Smart Syari’ah
Berangkat dari perspektif berpikir kekinian, memaham bisnis syari’ah tanpa memicu pandangan negatif, gagasan Smart Syari’ah sangat relevan. Alumni lainnya, Mukhsin yang juga beraktivitas di Indonesia Care mengatakan,” Pewujudan Smart Syari’ah ini, bisa dengan: 1. Menjadikan menjual produk UMKM yang dihasilkan jama’ah sekitar masjid ke DMIMart; 2. ipay HMI layaknya link saja yang bisa digunakan jama’ah untuk belanja di DMIMart; 3. Logistik menggunakan gudang produk UMKM milik DMIMart.” Mukhsin melanjutkan,”Dari ketiga point ini jika kita bisa sinergikan dengan DMI, inshaAllah luar biasa.
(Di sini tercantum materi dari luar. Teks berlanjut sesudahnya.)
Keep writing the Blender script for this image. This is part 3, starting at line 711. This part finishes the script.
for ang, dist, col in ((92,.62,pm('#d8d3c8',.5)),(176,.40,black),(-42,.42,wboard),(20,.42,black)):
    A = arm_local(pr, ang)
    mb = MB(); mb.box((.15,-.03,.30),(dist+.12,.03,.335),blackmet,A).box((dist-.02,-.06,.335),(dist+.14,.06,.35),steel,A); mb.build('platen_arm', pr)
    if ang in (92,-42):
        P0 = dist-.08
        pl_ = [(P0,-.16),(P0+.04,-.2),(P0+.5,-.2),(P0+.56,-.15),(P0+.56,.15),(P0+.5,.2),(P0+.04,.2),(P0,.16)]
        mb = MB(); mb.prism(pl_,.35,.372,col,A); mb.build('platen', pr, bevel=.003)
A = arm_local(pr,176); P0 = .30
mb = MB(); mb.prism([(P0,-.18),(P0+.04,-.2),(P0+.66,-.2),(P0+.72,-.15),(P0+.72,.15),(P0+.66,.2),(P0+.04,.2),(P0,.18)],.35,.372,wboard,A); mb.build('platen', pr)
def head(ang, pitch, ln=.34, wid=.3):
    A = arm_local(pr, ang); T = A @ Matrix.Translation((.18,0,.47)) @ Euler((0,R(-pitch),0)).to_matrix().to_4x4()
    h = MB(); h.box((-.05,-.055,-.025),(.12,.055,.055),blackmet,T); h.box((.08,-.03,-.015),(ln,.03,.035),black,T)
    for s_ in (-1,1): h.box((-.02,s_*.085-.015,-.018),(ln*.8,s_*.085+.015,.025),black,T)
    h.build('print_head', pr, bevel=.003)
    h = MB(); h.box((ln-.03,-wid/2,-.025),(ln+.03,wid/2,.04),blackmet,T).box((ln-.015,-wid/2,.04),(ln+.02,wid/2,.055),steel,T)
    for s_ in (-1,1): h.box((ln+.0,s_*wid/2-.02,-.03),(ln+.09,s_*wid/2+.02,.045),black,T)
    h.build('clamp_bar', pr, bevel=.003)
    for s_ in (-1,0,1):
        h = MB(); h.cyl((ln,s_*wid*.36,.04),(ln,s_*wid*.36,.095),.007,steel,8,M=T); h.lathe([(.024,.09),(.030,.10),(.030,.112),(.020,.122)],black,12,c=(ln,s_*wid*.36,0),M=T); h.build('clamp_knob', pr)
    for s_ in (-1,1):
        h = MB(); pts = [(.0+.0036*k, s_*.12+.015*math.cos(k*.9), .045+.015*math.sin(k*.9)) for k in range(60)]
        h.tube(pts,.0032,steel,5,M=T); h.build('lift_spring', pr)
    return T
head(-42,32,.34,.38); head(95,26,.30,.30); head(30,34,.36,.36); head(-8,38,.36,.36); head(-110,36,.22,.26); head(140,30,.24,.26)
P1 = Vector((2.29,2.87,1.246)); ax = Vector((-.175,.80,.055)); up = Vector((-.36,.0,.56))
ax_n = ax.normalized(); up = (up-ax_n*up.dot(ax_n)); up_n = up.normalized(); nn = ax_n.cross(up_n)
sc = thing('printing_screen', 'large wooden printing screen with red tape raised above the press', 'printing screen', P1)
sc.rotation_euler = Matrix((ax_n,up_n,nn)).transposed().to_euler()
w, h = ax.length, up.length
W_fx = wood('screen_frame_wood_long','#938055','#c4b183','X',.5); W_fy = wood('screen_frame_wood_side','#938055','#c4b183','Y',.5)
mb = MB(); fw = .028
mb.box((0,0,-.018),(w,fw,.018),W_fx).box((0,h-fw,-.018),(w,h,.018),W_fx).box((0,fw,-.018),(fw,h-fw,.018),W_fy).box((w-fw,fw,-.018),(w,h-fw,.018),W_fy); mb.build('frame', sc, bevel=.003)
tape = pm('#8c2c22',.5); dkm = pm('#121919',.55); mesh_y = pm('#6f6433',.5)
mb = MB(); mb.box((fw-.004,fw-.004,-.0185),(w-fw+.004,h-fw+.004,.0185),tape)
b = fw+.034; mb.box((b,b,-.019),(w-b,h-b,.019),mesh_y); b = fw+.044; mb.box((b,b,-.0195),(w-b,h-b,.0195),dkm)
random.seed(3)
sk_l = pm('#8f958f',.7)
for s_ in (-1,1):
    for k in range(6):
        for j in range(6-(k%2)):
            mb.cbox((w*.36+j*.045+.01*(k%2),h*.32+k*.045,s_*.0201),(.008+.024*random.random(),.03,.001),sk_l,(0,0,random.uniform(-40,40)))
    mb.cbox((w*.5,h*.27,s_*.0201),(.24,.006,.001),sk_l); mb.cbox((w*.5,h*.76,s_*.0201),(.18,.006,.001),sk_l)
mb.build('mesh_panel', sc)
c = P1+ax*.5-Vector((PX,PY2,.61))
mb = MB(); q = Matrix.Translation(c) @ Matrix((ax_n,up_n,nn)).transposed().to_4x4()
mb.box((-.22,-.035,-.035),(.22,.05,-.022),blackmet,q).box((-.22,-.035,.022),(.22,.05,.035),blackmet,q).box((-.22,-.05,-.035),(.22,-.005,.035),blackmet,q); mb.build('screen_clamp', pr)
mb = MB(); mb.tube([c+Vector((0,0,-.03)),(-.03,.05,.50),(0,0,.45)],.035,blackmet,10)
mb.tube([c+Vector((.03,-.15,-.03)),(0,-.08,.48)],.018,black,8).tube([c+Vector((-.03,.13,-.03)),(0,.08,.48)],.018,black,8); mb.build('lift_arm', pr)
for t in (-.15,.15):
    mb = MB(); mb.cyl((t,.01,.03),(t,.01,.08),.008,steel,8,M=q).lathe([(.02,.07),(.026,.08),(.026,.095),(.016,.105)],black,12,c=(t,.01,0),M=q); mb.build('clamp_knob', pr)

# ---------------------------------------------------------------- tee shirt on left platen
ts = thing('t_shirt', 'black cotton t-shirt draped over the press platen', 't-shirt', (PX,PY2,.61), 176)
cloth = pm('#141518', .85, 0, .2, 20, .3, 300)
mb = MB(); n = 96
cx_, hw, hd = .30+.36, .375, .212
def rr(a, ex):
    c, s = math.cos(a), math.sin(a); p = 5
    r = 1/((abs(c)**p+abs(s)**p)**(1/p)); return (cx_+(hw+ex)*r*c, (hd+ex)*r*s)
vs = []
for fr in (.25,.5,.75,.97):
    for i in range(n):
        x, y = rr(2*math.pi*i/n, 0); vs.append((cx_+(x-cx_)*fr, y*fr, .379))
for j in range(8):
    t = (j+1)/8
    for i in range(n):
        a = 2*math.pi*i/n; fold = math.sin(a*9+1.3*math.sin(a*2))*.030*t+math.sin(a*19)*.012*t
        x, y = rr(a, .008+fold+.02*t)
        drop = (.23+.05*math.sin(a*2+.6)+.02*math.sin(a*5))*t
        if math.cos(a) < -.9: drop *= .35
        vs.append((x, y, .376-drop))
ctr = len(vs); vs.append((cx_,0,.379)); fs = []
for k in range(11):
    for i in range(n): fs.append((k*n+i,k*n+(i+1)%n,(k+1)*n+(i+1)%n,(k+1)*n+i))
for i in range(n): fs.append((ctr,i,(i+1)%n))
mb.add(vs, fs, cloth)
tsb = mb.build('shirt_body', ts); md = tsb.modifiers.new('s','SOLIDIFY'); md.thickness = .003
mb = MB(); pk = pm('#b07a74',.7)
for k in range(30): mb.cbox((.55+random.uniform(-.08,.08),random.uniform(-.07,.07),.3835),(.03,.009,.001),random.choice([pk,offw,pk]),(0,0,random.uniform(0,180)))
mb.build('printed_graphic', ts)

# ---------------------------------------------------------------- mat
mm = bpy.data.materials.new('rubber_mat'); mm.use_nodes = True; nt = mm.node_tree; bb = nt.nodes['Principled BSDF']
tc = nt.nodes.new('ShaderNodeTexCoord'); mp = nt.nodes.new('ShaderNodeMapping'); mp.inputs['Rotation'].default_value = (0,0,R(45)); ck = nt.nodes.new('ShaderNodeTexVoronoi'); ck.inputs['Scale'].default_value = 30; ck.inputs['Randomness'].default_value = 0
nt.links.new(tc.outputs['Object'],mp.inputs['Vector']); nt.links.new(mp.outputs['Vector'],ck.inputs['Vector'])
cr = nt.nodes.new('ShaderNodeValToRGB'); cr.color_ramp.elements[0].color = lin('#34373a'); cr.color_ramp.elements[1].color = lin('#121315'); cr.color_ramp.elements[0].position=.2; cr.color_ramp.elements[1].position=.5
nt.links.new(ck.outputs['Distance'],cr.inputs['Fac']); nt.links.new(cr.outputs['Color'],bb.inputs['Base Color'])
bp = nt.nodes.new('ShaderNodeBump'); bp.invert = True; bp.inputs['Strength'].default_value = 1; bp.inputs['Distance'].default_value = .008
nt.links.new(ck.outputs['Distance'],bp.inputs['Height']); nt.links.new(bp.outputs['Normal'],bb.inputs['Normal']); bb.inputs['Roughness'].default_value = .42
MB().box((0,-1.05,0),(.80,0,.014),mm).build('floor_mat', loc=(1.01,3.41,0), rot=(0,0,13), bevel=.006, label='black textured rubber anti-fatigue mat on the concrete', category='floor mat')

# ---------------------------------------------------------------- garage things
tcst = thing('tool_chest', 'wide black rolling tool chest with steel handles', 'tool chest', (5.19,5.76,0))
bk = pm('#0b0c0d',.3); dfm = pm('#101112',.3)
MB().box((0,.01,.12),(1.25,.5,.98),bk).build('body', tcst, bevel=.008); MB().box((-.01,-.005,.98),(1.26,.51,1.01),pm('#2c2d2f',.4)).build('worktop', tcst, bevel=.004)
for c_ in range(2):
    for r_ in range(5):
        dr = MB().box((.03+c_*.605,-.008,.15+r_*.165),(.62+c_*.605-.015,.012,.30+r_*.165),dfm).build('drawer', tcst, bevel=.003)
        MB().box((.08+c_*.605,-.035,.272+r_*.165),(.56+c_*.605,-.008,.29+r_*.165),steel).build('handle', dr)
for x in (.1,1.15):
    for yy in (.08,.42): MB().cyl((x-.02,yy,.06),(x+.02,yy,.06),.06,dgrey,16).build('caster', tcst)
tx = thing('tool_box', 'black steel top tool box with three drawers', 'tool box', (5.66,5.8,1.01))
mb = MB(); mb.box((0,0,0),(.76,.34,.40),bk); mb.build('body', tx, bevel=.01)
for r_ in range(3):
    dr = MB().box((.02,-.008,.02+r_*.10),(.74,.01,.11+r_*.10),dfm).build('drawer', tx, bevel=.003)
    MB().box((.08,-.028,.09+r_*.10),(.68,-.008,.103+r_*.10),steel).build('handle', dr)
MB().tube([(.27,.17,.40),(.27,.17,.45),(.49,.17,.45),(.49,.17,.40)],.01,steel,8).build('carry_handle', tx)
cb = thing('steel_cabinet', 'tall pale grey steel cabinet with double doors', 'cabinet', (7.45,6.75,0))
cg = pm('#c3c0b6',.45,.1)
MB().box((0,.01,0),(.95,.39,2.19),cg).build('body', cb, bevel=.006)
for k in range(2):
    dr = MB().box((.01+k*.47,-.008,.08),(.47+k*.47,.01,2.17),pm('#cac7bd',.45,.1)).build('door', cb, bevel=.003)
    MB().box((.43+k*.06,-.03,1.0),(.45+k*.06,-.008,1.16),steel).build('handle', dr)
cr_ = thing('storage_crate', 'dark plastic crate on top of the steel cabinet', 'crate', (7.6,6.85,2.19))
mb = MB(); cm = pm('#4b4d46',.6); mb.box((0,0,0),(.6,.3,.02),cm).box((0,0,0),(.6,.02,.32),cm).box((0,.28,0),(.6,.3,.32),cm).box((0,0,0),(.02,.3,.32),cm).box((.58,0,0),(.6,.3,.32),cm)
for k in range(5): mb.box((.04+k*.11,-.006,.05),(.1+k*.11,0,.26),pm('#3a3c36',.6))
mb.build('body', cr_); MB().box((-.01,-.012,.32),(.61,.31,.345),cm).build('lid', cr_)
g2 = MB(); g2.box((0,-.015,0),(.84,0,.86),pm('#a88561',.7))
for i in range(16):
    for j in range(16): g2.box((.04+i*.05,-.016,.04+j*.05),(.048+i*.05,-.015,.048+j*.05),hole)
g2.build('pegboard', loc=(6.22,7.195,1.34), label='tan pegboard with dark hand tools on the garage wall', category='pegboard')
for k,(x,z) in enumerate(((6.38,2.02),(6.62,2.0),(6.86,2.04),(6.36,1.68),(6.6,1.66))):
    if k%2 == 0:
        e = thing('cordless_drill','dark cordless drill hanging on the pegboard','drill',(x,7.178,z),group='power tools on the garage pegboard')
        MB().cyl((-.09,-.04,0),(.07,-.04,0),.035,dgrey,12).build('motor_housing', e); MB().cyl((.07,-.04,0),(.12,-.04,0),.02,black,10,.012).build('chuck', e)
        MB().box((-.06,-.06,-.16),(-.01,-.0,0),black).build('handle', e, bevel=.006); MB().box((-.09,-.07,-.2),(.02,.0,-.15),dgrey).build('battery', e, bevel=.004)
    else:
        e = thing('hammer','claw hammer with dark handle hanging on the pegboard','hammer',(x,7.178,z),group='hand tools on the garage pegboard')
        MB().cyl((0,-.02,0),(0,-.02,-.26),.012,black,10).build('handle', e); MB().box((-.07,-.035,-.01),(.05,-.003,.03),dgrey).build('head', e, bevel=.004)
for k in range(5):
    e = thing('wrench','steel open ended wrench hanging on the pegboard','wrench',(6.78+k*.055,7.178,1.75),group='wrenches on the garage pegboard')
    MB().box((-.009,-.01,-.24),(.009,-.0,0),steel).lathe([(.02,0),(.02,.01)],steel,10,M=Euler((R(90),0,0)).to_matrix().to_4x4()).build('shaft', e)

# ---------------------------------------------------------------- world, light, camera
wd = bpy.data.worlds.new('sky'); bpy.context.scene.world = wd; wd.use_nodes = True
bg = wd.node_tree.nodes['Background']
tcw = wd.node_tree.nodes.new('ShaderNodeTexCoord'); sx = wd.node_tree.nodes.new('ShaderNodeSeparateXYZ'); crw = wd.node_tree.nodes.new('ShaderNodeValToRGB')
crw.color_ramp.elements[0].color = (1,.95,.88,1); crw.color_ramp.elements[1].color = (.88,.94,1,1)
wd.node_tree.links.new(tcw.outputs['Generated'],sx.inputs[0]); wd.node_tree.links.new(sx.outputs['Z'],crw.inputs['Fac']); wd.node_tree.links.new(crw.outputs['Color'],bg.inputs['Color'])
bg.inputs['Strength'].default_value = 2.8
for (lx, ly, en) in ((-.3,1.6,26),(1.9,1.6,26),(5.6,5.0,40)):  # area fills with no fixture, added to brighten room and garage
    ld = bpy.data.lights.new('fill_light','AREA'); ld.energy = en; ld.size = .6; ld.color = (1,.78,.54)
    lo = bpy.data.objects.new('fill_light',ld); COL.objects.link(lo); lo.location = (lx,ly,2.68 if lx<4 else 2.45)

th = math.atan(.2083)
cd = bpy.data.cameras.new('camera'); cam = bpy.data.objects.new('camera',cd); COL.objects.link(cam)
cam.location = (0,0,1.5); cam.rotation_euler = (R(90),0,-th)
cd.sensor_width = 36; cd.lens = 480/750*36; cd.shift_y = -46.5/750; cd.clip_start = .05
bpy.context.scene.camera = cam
KeSyari’ahan bisnisnya, dikomentari Nurmarjani,”Jika programnya dilakukan oleh lembaga Islam apalagi masjid menjadi berdaya, tanpa embel-embel syari’ahpun mestinya dikelola secara syariah berdasarkan prinsip keislaman.” Tentang ini, Mukhsin setuju,”Bicara masjid sudah otomatis seperti itu. Syar’i dan halal prosesnya.” Untuk memastikan efek pemberdayaannya, Nani menegaskan,”Pihak DMIMart harus menampung atau menjadikan DMIMart gerai yang mengakomodir produk-produk masyarakat seputar masjid sebagai bentuk keberpihakannya peda pemberdayaan yang berbasis kearifan lokal.”
Sebagai “pembelajaran”, saya mengungkap pembelajaran yang pernah dilakukan sebuah organisasi kemanusiaan nasional yang memadukan mart/toko (murni profit) dengan sosial lewat pemberdayakan perempuan ibu tunggal yang punya anak yatim. Idealnya, mart/toko ini menampung produksi yang tidak hanya fabrikan (olahan pabrik) tapi juga mengakomodir usaha masyarakat – katakanlah jama’ah sekitar masjid. Secara gradual produk primer (yang tadinya ditampung mart/toko itu “hilang”, semua isi toko barang fabrikan. Maka dalam tempo singkat, mart/toko itu hanya menjadi marketer dari perusahaan pemasok (barang fabrikan). “Toko itu tidak bisa dinikmati langsung oleh masyarakat/jama’ah sekitar masjid. Supplier untung tanpa menggerakkan jama’ah. Adanya gudang cuma tempat menyimpan stok produksi yg dibuat pihak supplier,” jelas saya.
Maka, saya tambahkan,” Sharing keuntungan, dari marjin penjualan, itupun tidak pernah signifikan. Habis untuk menggaji petugas toko. Kecuali ada pembekalan teknis produksi (termasuk branding strategi), manajemen penataan toko, manajemen keuangan, strategi marketing dll). Ini tantangan pemberdayaan. Tanpa imbuhan kata “masjid” saja, usaha pemberdayaan UMKM sudah hal yg butuh effort.
Alumni asal Cabang Palu, Setia Budi, berpandangan,”Semangat DMI Mart atau Kios Kahmi, dimaksudkan berbasis pada produk UMKM, baik kuliner, fashion, kriya, merchandise, maupun produk kreatif lainnya.” Strategi’ bernuansa Smart diwakili penggunaan K-Payment danberbasis aplikasi jama’ah masjid yang bisa berbelanja di DMIMart.